• _Objective_
Leave out the pictures and retype only the lines from the opening line to the line that holds "return V[..., 0]", both ends included.

• _Exercise data_

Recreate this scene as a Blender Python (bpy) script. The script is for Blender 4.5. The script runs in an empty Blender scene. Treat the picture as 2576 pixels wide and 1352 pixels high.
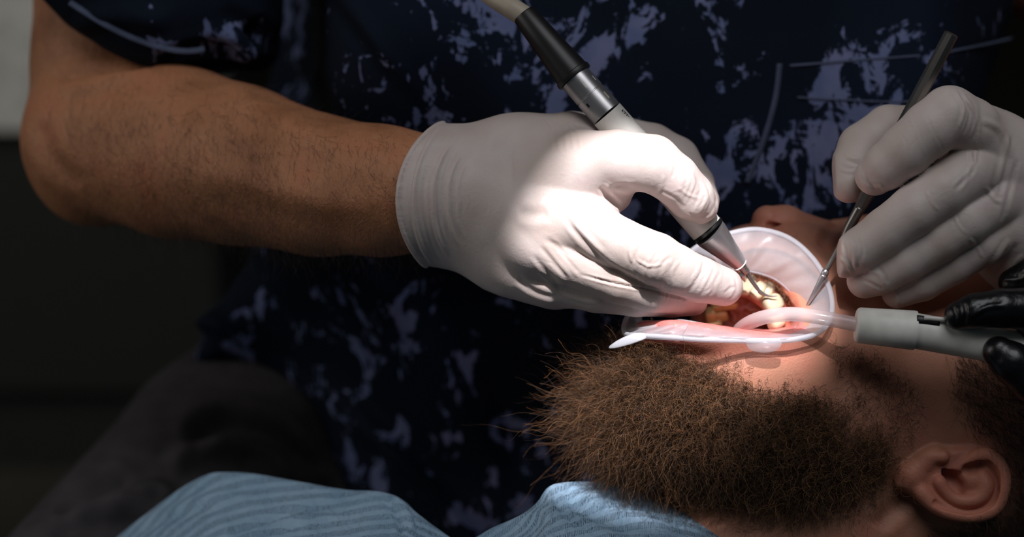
import bpy, math, random
import numpy as np
from mathutils import Vector, Matrix
try:
    import openvdb as vdb
except ImportError:
    import pyopenvdb as vdb

random.seed(4)
rng = np.random.default_rng(11)
scene = bpy.context.scene
COL = scene.collection

# ------------------------------------------------------------------ camera
PITCH = math.radians(25.0)
FPX = 5850.0                      # focal length in pixels of the 2576 wide frame
D0 = 1200.0                       # working distance in mm
RIGHT = np.array([1.0, 0.0, 0.0])
UP = np.array([0.0, math.sin(PITCH), math.cos(PITCH)])
FWD = np.array([0.0, math.cos(PITCH), -math.sin(PITCH)])
TARGET = np.array([0.0, 0.0, 0.95])
CAM = TARGET - FWD * D0 / 1000.0

cd = bpy.data.cameras.new('camera')
cam = bpy.data.objects.new('camera', cd)
COL.objects.link(cam)
cam.location = CAM
cam.rotation_euler = (math.pi / 2 - PITCH, 0, 0)
cd.sensor_width = 36.0
cd.lens = 36.0 * FPX / 2576.0
cd.clip_start = 0.05
cd.clip_end = 50
cd.dof.use_dof = True
cd.dof.focus_distance = 1.185
cd.dof.aperture_fstop = 3.6
scene.camera = cam

scene.view_settings.view_transform = 'Standard'
scene.view_settings.look = 'None'
scene.view_settings.exposure = 0.0
scene.view_settings.gamma = 1.0
scene.view_settings.use_curve_mapping = False

# ------------------------------------------------------------------ helpers: coordinates
# local working frame (mm): u right, v up, w towards the photographer; w = 0 at the patient's mouth
def P(px, py, w=0.0):
    d = D0 - w
    return np.array([(px - 1288.0) * d / FPX, (676.0 - py) * d / FPX, w], dtype=np.float64)

def PX(V):
    d = D0 - V[..., 2]
    return V[..., 0] * FPX / d + 1288.0, 676.0 - V[..., 1] * FPX / d

def TW(V):                         # local mm -> world metres
    V = np.asarray(V, dtype=np.float64)
    return CAM + (V[..., 0:1] * RIGHT + V[..., 1:2] * UP + (D0 - V[..., 2:3]) * FWD) / 1000.0

def TDIR(V):
    V = np.asarray(V, dtype=np.float64)
    return V[..., 0:1] * RIGHT + V[..., 1:2] * UP - V[..., 2:3] * FWD

# ------------------------------------------------------------------ world and lights
wd = bpy.data.worlds.new('world')
scene.world = wd
wd.use_nodes = True
wd.node_tree.nodes['Background'].inputs[0].default_value = (0.42, 0.72, 0.95, 1)
wd.node_tree.nodes['Background'].inputs[1].default_value = 0.024

def aim(o, target):
    d = Vector(target) - o.location
    o.rotation_euler = d.to_track_quat('-Z', 'Y').to_euler()

# the dental operating lamp: a narrow bright beam from above the photographer
def dental_lamp():
    ld = bpy.data.lights.new('dental_lamp_light', 'SPOT')
    o = bpy.data.objects.new('dental_lamp_light', ld)
    COL.objects.link(o)
    tgt = P(1684, 712, 12)
    direction = np.array([-0.03, -0.66, -0.74]); direction /= np.linalg.norm(direction)
    dist = 700.0
    o.location = TW(tgt - direction * dist)
    aim(o, TW(tgt))
    ld.energy = 47.0
    ld.color = (1.0, 0.955, 0.98)
    ld.shadow_soft_size = 0.012
    o.scale = (1.0, 0.80, 1.0)
    ld.spot_size = 2 * math.atan(83.5 / dist)
    ld.spot_blend = 0.10
dental_lamp()

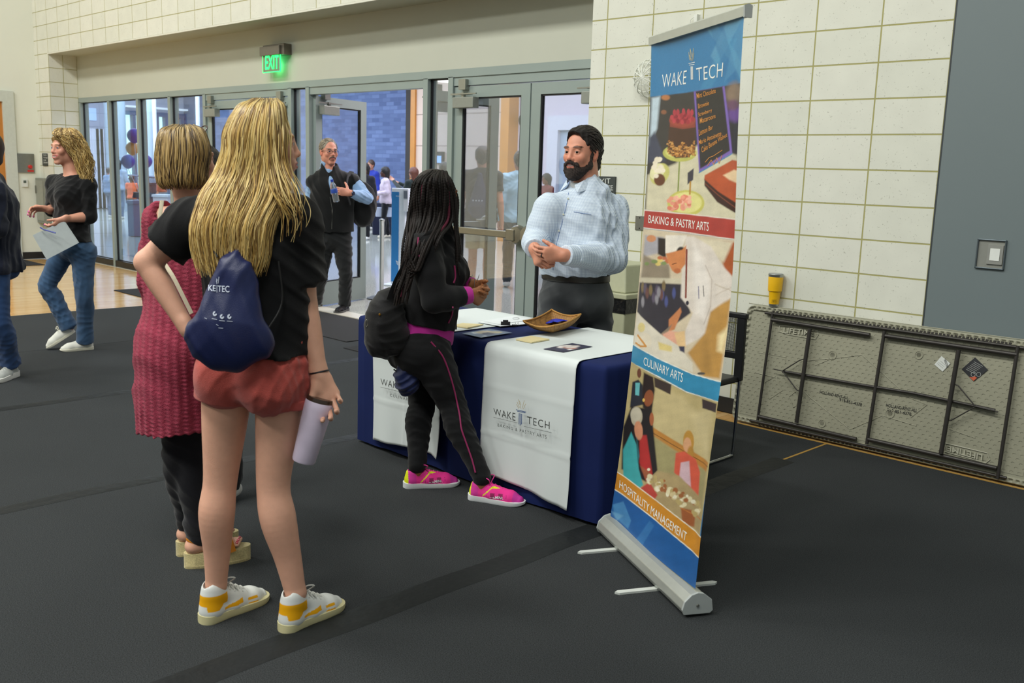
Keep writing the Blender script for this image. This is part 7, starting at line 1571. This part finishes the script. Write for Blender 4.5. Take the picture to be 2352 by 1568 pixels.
sx = nt.nodes.new('ShaderNodeSeparateXYZ'); nt.links.new(sp.outputs[0], sx.inputs[0])
def stripes(sock, per, wd): return expr(nt, 'LESS_THAN', expr(nt, 'FRACT', expr(nt, 'DIVIDE', sock, per)), wd)
g_ = expr(nt, 'MAXIMUM', stripes(sx.outputs[0], .0062, .26), stripes(sx.outputs[2], .0062, .26)); g_ = expr(nt, 'MULTIPLY', g_, .62)
mx = nt.nodes.new('ShaderNodeMix'); mx.data_type = 'RGBA'; nt.links.new(g_, mx.inputs[0]); mx.inputs[6].default_value = [*lin('dbe6ee'), 1]; mx.inputs[7].default_value = [*lin('5576a8'), 1]
nt.links.new(mx.outputs[2], b.inputs['Base Color']); b.inputs['Roughness'].default_value = .8; m_ck = m
st = bd.trunk(.020)+cuffarm(bd, 'R', .024, .78)+cuffarm(bd, 'L', .024, .80)+[ell_(bd.J['waist']+bd.f*.055+A_(0, 0, .02), (.150, .118, .12), None, .05), cone(bd.J['waist'], bd.J['hip']+A_(0, 0, .03), .162, .160, .03, side=bd.s, w=1.2), cone(bd.J['neck']-A_(0, 0, .04), hd.P(0, -.02, -.135), .090, .080, .03), ell_(hd.P(0, .055, -.115), (.055, .07, .055), None, .01, 'sub'), cut(J(1320, 628), A_(0, 0, -1)+RH*.05), folds(.0055, 81, 1.0)]
body_obj('shirt', st, m_ck, pr, .0048)
for e in 'RL':
    a, c = bd.J['el'+e], bd.J['wr'+e]; q0, q1 = a+(c-a)*.72, a+(c-a)*.97; o_ = capcone(q0, q1, .060, .054, .01); f0 = o_.f; o_.f = (lambda f0, q0, q1: lambda P: np.maximum(f0(P), -(P-q0)@unit(q1-q0)))(f0, q0, q1); body_obj('shirt_cuff', [o_], m_ck, pr, .0045)
cl_ = MB(); nk0 = bd.J['neck']+A_(0, 0, .02)
for s_ in (-1, 1):            # collar leaves
    a0 = hd.P(s_*.070, -.035, -.10); a1 = hd.P(s_*.052, .052, -.128); a2 = hd.P(s_*.022, .085, -.15); tip = hd.P(s_*.055, .105, -.185); a3 = hd.P(s_*.088, .03, -.165)
    cl_.prism([a0, a1, a2, tip, a3], hd.f*.004+A_(0, 0, .002))
cl_.build('collar', m_ck, pr, False, bevel=.0015)
MB().obox(hd.P(0, .055, -.165), (.06, .01, .06), (hd.r, hd.f, hd.u)).build('undershirt', cloth('white_cotton', 'd9dcda'), pr, bevel=.003)
for px, py in ((1305, 456), (1294, 492), (1284, 530), (1268, 602)): q = trace(st, px, py, D0, .5, .003); MB().lathe([(0, 0), (.0055, 0), (.005, .0025), (0, .0025)], q, CAM-q, 12).build('button', mat('pearl_button', 'd9dbc8', .3), pr)
MB().tube(spline([trace(st, x, y, D0, .5, .0030) for x, y in ((1306, 442), (1300, 475), (1290, 515), (1282, 545), (1272, 590), (1270, 620))], 6), .0012, 4).build('placket_seam', mat('blue_thread', '5f7fb4', .7), pr)
MB().tube([trace(st, x, y, D0, .5, .0030) for x, y in ((1318, 486), (1340, 490), (1358, 492))], .0012, 4).build('pocket_seam', mat('blue_thread', '5f7fb4', .7), pr)
m_gy = cloth('grey_chinos', '45484a')
tz_ = trouser(bd, 'R', bd.J['anR'], .018, .082, .074)+trouser(bd, 'L', bd.J['anL'], .018, .082, .074)+[cone(bd.J['hip']-A_(0, 0, .02), J(1322, 640), .150, .148, .03, side=bd.s, w=1.18), folds(.0055, 83, 1.1)]+bd.seat(.018)+[folds(.0, 83, 1.1)]
body_obj('trousers', tz_, m_gy, pr, .0055)
bt = [cone(J(1322, 650), J(1322, 620), .1680, .1680, .01, side=bd.s, w=1.19), cut(J(1322, 643), A_(0, 0, -1)), cut(J(1322, 627), A_(0, 0, 1))]
body_obj('belt', bt, mat('black_belt', '17150f', .4), pr, .005)
for e, tt in (('R', tR), ('L', tL)): a = bd.J['an'+e]; h_ = Z(a, 0)-unit(tt-Z(a, 0))*.07; shoe('shoe', h_, h_+unit(tt-h_)*.3, pr, m_bs, m_so, h=.06, sole_h=.025)
# hair and beard hug the face
m_dh = mat('dark_brown_hair', '1d1815', .5, noise=.4, nscale=200, bump=.5, bscale=420, spec=.3)
S = hd.S; ax = (hd.r, hd.f, hd.u)
hh_ = [ell_(hd.P(0, -.016, .048), np.array([.078, .099, .087])*S, ax, .02), ell_(hd.P(0, .03, .098), np.array([.052, .055, .030])*S, ax, .02), cone(hd.P(0, -.055, .0), hd.P(0, -.058, -.05), .060*S, .050*S, .03, side=hd.r, w=1.12),
       cut(hd.P(0, .068, .085), hd.f*1+hd.u*-.55), ell_(hd.P(0, .105, .008), np.array([.074, .088, .096])*S, ax, .012, 'sub'), ell_(hd.P(0, .085, -.03), np.array([.10, .075, .085])*S, ax, .012, 'sub'), folds(.004, 85, 3.2)]
body_obj('hair', hh_, m_dh, pr, .0036)
scalp_locks(hd, 620, lambda q: (q[2] > .090 or q[1] < .035) and (q[2] > .0 or q[1] < -.035) and not (q[1] > .05 and q[2] < .104), ('1e1917', '2c2623', '141110', '3a3431'), 4, rad=.0024, lift=.007)
bo_ = [ell_(hd.P(0, .060, -.082), np.array([.040, .041, .040])*S, ax, .02), ell_(hd.P(0, .075, -.105), np.array([.028, .028, .022])*S, ax, .02)]
for s_ in (-1, 1): bo_ += [cone(hd.P(s_*.066, .010, .0), hd.P(s_*.057, .022, -.058), .0085*S, .0145*S, .015), cone(hd.P(s_*.057, .022, -.058), hd.P(s_*.028, .062, -.092), .0155*S, .023*S, .02), cone(hd.P(s_*.004, .104, -.038), hd.P(s_*.032, .088, -.052), .0068*S, .008*S, .006), cone(hd.P(s_*.032, .088, -.052), hd.P(s_*.036, .078, -.080), .008*S, .014*S, .01)]
bo_ += [ell_(hd.P(0, .112, -.0575), np.array([.027, .03, .0125])*S, ax, .004, 'sub')]
body_obj('beard', bo_+[folds(.0022, 87, 6.)], mat('dark_beard', '2a1e18', .7, noise=.5, nscale=260, bump=.6, bscale=600), pr, .0026)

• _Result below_
Recreate this scene as a Blender Python (bpy) script. The script is for Blender 4.5. The script runs in an empty Blender scene. Treat the picture as 2576 pixels wide and 1352 pixels high.
import bpy, math, random
import numpy as np
from mathutils import Vector, Matrix
try:
    import openvdb as vdb
except ImportError:
    import pyopenvdb as vdb

random.seed(4)
rng = np.random.default_rng(11)
scene = bpy.context.scene
COL = scene.collection

# ------------------------------------------------------------------ camera
PITCH = math.radians(25.0)
FPX = 5850.0                      # focal length in pixels of the 2576 wide frame
D0 = 1200.0                       # working distance in mm
RIGHT = np.array([1.0, 0.0, 0.0])
UP = np.array([0.0, math.sin(PITCH), math.cos(PITCH)])
FWD = np.array([0.0, math.cos(PITCH), -math.sin(PITCH)])
TARGET = np.array([0.0, 0.0, 0.95])
CAM = TARGET - FWD * D0 / 1000.0

cd = bpy.data.cameras.new('camera')
cam = bpy.data.objects.new('camera', cd)
COL.objects.link(cam)
cam.location = CAM
cam.rotation_euler = (math.pi / 2 - PITCH, 0, 0)
cd.sensor_width = 36.0
cd.lens = 36.0 * FPX / 2576.0
cd.clip_start = 0.05
cd.clip_end = 50
cd.dof.use_dof = True
cd.dof.focus_distance = 1.185
cd.dof.aperture_fstop = 3.6
scene.camera = cam

scene.view_settings.view_transform = 'Standard'
scene.view_settings.look = 'None'
scene.view_settings.exposure = 0.0
scene.view_settings.gamma = 1.0
scene.view_settings.use_curve_mapping = False

# ------------------------------------------------------------------ helpers: coordinates
# local working frame (mm): u right, v up, w towards the photographer; w = 0 at the patient's mouth
def P(px, py, w=0.0):
    d = D0 - w
    return np.array([(px - 1288.0) * d / FPX, (676.0 - py) * d / FPX, w], dtype=np.float64)

def PX(V):
    d = D0 - V[..., 2]
    return V[..., 0] * FPX / d + 1288.0, 676.0 - V[..., 1] * FPX / d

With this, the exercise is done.